(Given request): Starting with the first line of the data that follows, transcribe every line verbatim until the line containing "o = bpy.data.objects.new(name, d);" has been transcribed.

☆ ☆ ☆

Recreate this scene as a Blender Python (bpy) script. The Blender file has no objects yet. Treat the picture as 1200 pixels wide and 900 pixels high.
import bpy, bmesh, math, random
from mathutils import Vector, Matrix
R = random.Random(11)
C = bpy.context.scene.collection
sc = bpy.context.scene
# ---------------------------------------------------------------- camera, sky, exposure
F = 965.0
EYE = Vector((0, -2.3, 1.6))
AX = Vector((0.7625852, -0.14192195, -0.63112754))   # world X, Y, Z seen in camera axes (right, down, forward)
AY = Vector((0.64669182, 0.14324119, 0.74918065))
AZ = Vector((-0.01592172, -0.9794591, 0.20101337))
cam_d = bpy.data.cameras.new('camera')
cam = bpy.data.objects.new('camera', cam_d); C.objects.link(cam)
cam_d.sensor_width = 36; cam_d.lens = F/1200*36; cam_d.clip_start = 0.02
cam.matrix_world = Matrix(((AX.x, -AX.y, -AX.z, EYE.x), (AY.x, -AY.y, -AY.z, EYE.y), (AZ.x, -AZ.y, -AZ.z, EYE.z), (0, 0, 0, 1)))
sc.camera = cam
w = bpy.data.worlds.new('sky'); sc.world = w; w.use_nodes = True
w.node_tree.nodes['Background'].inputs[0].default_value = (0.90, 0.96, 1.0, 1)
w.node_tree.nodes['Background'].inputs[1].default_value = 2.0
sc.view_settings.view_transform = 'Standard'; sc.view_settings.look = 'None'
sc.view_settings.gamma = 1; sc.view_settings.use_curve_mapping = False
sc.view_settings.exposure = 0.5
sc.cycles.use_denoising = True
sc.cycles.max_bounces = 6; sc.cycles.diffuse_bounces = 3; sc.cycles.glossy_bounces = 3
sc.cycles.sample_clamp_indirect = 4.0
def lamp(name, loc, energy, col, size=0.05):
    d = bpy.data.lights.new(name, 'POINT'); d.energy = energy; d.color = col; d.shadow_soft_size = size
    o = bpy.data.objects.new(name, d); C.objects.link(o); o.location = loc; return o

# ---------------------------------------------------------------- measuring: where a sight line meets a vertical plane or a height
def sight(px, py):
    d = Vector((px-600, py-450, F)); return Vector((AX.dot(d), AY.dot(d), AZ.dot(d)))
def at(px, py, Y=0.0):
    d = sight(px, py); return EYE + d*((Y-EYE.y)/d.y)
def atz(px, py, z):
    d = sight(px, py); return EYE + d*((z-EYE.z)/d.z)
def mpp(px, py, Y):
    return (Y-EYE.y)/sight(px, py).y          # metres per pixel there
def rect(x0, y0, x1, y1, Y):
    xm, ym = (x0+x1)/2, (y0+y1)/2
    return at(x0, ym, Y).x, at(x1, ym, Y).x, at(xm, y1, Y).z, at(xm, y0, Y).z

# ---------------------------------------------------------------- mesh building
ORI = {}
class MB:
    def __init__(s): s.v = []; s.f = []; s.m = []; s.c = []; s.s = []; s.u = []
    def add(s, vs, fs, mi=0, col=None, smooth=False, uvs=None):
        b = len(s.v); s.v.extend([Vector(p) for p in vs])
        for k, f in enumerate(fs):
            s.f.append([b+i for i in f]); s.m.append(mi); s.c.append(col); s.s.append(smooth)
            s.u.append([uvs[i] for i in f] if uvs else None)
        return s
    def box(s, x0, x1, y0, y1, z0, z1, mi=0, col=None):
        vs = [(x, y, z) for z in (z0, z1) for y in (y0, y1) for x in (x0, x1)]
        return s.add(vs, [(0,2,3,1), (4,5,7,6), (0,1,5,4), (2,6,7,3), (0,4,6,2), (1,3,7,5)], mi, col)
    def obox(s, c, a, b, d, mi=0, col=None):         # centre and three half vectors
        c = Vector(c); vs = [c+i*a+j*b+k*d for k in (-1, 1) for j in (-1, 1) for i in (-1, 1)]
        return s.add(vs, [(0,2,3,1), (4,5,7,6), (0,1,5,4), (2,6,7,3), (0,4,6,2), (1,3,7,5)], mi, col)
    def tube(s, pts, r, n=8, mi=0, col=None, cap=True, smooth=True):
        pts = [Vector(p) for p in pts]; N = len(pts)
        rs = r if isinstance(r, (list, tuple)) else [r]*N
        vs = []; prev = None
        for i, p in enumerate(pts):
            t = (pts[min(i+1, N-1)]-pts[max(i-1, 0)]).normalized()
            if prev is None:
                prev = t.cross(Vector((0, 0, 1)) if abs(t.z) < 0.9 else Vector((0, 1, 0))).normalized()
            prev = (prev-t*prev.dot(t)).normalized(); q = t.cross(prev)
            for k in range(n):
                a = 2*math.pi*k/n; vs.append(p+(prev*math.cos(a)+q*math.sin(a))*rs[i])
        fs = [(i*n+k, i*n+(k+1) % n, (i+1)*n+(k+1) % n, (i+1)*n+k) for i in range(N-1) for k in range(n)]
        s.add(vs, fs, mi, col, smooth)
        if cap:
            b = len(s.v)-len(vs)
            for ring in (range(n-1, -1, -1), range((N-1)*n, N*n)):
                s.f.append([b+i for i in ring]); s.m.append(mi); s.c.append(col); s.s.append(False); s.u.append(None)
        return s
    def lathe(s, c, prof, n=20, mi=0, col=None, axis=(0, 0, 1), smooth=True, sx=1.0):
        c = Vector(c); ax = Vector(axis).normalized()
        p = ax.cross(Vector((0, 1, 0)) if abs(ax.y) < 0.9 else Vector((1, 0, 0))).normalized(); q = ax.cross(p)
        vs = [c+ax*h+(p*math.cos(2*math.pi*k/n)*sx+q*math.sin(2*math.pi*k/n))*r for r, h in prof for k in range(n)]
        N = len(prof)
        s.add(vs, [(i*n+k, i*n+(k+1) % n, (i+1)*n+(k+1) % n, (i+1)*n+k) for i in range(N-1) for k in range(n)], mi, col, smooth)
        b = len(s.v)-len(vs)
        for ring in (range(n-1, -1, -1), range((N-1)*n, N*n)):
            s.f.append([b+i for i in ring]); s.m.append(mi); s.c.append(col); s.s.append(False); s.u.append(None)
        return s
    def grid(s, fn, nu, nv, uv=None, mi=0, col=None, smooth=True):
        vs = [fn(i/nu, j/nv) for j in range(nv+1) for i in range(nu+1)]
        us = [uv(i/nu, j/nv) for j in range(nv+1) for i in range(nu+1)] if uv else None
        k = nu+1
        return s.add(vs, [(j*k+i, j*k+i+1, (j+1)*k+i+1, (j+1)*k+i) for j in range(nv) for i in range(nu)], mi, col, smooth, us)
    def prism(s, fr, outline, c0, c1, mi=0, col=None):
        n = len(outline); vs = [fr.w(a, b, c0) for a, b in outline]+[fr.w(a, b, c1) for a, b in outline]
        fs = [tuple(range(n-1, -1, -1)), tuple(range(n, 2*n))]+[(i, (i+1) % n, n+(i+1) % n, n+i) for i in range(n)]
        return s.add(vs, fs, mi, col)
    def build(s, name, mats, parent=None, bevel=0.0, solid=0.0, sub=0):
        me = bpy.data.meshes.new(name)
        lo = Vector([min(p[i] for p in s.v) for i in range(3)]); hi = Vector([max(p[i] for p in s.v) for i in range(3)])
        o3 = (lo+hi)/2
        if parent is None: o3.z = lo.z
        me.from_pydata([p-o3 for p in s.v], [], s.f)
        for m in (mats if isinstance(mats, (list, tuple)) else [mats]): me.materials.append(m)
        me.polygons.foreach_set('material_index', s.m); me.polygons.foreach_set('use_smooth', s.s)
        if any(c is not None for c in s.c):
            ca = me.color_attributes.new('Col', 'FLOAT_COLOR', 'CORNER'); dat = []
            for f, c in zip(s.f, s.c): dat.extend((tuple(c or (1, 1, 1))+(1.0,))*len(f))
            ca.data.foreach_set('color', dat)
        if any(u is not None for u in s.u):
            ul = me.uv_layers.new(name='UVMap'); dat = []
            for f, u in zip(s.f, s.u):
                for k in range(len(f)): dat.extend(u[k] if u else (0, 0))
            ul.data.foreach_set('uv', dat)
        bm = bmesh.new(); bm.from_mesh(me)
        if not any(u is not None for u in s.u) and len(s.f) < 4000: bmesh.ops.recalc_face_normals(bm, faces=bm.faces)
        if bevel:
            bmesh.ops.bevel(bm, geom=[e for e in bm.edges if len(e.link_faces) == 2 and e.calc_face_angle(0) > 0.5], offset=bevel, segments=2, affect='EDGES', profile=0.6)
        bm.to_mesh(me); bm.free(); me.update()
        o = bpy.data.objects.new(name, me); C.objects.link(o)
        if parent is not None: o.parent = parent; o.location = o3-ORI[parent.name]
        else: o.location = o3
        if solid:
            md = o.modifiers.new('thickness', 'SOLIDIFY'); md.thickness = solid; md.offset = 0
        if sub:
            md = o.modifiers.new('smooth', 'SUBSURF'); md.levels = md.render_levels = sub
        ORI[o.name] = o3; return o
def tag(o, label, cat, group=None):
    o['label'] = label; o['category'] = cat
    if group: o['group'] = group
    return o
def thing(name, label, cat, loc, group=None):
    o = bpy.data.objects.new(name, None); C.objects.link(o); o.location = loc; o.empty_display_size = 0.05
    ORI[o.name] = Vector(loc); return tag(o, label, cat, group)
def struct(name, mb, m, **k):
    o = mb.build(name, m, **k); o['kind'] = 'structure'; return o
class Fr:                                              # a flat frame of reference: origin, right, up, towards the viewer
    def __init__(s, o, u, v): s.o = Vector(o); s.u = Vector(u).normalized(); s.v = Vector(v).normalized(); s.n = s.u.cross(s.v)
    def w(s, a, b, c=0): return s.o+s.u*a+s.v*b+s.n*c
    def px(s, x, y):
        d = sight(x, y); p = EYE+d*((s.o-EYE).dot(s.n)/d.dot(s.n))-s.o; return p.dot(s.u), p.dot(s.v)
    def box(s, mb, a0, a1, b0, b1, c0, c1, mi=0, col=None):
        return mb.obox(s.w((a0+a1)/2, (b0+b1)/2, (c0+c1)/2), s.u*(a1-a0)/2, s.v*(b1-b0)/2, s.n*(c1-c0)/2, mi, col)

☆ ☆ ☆

(Result for this task):
Recreate this scene as a Blender Python (bpy) script. The Blender file has no objects yet. Treat the picture as 1200 pixels wide and 900 pixels high.
import bpy, bmesh, math, random
from mathutils import Vector, Matrix
R = random.Random(11)
C = bpy.context.scene.collection
sc = bpy.context.scene
# ---------------------------------------------------------------- camera, sky, exposure
F = 965.0
EYE = Vector((0, -2.3, 1.6))
AX = Vector((0.7625852, -0.14192195, -0.63112754))   # world X, Y, Z seen in camera axes (right, down, forward)
AY = Vector((0.64669182, 0.14324119, 0.74918065))
AZ = Vector((-0.01592172, -0.9794591, 0.20101337))
cam_d = bpy.data.cameras.new('camera')
cam = bpy.data.objects.new('camera', cam_d); C.objects.link(cam)
cam_d.sensor_width = 36; cam_d.lens = F/1200*36; cam_d.clip_start = 0.02
cam.matrix_world = Matrix(((AX.x, -AX.y, -AX.z, EYE.x), (AY.x, -AY.y, -AY.z, EYE.y), (AZ.x, -AZ.y, -AZ.z, EYE.z), (0, 0, 0, 1)))
sc.camera = cam
w = bpy.data.worlds.new('sky'); sc.world = w; w.use_nodes = True
w.node_tree.nodes['Background'].inputs[0].default_value = (0.90, 0.96, 1.0, 1)
w.node_tree.nodes['Background'].inputs[1].default_value = 2.0
sc.view_settings.view_transform = 'Standard'; sc.view_settings.look = 'None'
sc.view_settings.gamma = 1; sc.view_settings.use_curve_mapping = False
sc.view_settings.exposure = 0.5
sc.cycles.use_denoising = True
sc.cycles.max_bounces = 6; sc.cycles.diffuse_bounces = 3; sc.cycles.glossy_bounces = 3
sc.cycles.sample_clamp_indirect = 4.0
def lamp(name, loc, energy, col, size=0.05):
    d = bpy.data.lights.new(name, 'POINT'); d.energy = energy; d.color = col; d.shadow_soft_size = size
    o = bpy.data.objects.new(name, d); C.objects.link(o); o.location = loc; return o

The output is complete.